**Problem description:**
The data must be written out once more, precisely as given.
-*-
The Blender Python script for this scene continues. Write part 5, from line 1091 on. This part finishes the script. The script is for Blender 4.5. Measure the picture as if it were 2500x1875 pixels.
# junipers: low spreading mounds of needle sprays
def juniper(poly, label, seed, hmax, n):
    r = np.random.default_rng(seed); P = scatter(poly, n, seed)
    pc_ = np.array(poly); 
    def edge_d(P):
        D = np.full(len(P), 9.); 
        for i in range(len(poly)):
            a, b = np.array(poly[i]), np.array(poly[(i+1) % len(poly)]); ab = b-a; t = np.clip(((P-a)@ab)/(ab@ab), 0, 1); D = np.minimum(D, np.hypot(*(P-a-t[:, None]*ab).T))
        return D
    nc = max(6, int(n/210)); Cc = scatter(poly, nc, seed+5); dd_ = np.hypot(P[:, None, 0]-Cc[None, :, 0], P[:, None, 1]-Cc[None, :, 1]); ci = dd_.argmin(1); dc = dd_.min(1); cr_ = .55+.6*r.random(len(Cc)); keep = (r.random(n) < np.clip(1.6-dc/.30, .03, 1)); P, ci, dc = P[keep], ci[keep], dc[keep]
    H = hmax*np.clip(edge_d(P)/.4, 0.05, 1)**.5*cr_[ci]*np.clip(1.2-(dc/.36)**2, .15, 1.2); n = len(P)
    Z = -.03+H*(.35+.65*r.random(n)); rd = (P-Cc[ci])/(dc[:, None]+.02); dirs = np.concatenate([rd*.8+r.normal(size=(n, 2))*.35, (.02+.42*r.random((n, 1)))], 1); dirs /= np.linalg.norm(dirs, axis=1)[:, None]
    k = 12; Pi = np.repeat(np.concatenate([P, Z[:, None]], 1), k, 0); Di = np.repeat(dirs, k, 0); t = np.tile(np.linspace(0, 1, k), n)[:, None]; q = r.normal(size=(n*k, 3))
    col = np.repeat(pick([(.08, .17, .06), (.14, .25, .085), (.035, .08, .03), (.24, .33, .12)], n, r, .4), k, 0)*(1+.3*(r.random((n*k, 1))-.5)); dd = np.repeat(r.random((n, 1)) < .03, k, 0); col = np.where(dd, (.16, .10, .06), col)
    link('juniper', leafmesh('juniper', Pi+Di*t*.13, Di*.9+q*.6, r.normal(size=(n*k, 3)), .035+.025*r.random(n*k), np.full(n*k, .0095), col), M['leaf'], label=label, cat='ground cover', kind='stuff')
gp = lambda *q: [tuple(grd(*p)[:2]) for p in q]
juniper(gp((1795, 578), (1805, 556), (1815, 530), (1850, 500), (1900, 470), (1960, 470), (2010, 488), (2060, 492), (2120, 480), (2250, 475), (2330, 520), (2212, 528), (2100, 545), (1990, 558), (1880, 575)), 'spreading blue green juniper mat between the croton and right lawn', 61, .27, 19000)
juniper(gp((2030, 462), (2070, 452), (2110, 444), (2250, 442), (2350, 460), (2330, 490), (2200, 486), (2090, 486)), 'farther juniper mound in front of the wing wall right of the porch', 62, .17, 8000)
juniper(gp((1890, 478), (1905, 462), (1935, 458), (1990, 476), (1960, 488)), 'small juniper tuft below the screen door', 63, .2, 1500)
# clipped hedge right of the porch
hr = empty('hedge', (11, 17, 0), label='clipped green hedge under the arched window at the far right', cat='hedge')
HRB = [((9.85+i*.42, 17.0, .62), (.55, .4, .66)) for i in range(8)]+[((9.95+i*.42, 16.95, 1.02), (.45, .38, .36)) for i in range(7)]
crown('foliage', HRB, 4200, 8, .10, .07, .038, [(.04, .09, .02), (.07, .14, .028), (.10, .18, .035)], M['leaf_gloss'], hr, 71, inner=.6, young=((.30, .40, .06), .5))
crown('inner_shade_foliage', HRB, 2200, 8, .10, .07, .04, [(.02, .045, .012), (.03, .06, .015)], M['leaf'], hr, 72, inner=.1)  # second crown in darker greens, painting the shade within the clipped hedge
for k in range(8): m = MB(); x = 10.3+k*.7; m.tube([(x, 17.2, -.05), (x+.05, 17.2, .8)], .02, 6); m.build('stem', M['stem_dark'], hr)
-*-
**Answer to this task:**
The Blender Python script for this scene continues. Write part 5, from line 1091 on. This part finishes the script. The script is for Blender 4.5. Measure the picture as if it were 2500x1875 pixels.
# junipers: low spreading mounds of needle sprays
def juniper(poly, label, seed, hmax, n):
    r = np.random.default_rng(seed); P = scatter(poly, n, seed)
    pc_ = np.array(poly); 
    def edge_d(P):
        D = np.full(len(P), 9.); 
        for i in range(len(poly)):
            a, b = np.array(poly[i]), np.array(poly[(i+1) % len(poly)]); ab = b-a; t = np.clip(((P-a)@ab)/(ab@ab), 0, 1); D = np.minimum(D, np.hypot(*(P-a-t[:, None]*ab).T))
        return D
    nc = max(6, int(n/210)); Cc = scatter(poly, nc, seed+5); dd_ = np.hypot(P[:, None, 0]-Cc[None, :, 0], P[:, None, 1]-Cc[None, :, 1]); ci = dd_.argmin(1); dc = dd_.min(1); cr_ = .55+.6*r.random(len(Cc)); keep = (r.random(n) < np.clip(1.6-dc/.30, .03, 1)); P, ci, dc = P[keep], ci[keep], dc[keep]
    H = hmax*np.clip(edge_d(P)/.4, 0.05, 1)**.5*cr_[ci]*np.clip(1.2-(dc/.36)**2, .15, 1.2); n = len(P)
    Z = -.03+H*(.35+.65*r.random(n)); rd = (P-Cc[ci])/(dc[:, None]+.02); dirs = np.concatenate([rd*.8+r.normal(size=(n, 2))*.35, (.02+.42*r.random((n, 1)))], 1); dirs /= np.linalg.norm(dirs, axis=1)[:, None]
    k = 12; Pi = np.repeat(np.concatenate([P, Z[:, None]], 1), k, 0); Di = np.repeat(dirs, k, 0); t = np.tile(np.linspace(0, 1, k), n)[:, None]; q = r.normal(size=(n*k, 3))
    col = np.repeat(pick([(.08, .17, .06), (.14, .25, .085), (.035, .08, .03), (.24, .33, .12)], n, r, .4), k, 0)*(1+.3*(r.random((n*k, 1))-.5)); dd = np.repeat(r.random((n, 1)) < .03, k, 0); col = np.where(dd, (.16, .10, .06), col)
    link('juniper', leafmesh('juniper', Pi+Di*t*.13, Di*.9+q*.6, r.normal(size=(n*k, 3)), .035+.025*r.random(n*k), np.full(n*k, .0095), col), M['leaf'], label=label, cat='ground cover', kind='stuff')
gp = lambda *q: [tuple(grd(*p)[:2]) for p in q]
juniper(gp((1795, 578), (1805, 556), (1815, 530), (1850, 500), (1900, 470), (1960, 470), (2010, 488), (2060, 492), (2120, 480), (2250, 475), (2330, 520), (2212, 528), (2100, 545), (1990, 558), (1880, 575)), 'spreading blue green juniper mat between the croton and right lawn', 61, .27, 19000)
juniper(gp((2030, 462), (2070, 452), (2110, 444), (2250, 442), (2350, 460), (2330, 490), (2200, 486), (2090, 486)), 'farther juniper mound in front of the wing wall right of the porch', 62, .17, 8000)
juniper(gp((1890, 478), (1905, 462), (1935, 458), (1990, 476), (1960, 488)), 'small juniper tuft below the screen door', 63, .2, 1500)
# clipped hedge right of the porch
hr = empty('hedge', (11, 17, 0), label='clipped green hedge under the arched window at the far right', cat='hedge')
HRB = [((9.85+i*.42, 17.0, .62), (.55, .4, .66)) for i in range(8)]+[((9.95+i*.42, 16.95, 1.02), (.45, .38, .36)) for i in range(7)]
crown('foliage', HRB, 4200, 8, .10, .07, .038, [(.04, .09, .02), (.07, .14, .028), (.10, .18, .035)], M['leaf_gloss'], hr, 71, inner=.6, young=((.30, .40, .06), .5))
crown('inner_shade_foliage', HRB, 2200, 8, .10, .07, .04, [(.02, .045, .012), (.03, .06, .015)], M['leaf'], hr, 72, inner=.1)  # second crown in darker greens, painting the shade within the clipped hedge
for k in range(8): m = MB(); x = 10.3+k*.7; m.tube([(x, 17.2, -.05), (x+.05, 17.2, .8)], .02, 6); m.build('stem', M['stem_dark'], hr)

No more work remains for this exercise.